Thank you in advance.


#2

without looking at your code, I will guess (as others here have reported) that your solution is time-intensive and takes too long to solve the last test-case which is why it hits a ‘timeout’ that FCC sets up to catch infinite-loops. (even though your code is not infinitely running)

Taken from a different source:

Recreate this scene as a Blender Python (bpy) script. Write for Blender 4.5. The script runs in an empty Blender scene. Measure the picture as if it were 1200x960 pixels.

there are workarounds that may help you but you’ll have to search the forum for them as I don’t recall the exact method. (some of the posts may also have suggestions on changing the algorithm to make it run faster)


#3

Very interesting, thanks for your answer.
I planned to put the remainder operator in the conditional statement instead of using the filter afterwards, which would have made the code shorter and the runtime faster, but for some reason it wasn’t working. So since we’re here, let’s see if someone can tell me why:

for (let j = 1; j <= fullArray.length; j++) {
    if (fullArray[j] === fibonacciArray[fCounter] + fibonacciArray[fCounter - 1] && fullArray[j] % 2 != 0) {
      fibonacciArray.push(fullArray[j])
      fCounter ++;
    }     
  }

#4

In fact, that would have also saved me the fullArray and I would have pushed the odd fibonaccies directly to the fibonacciArray.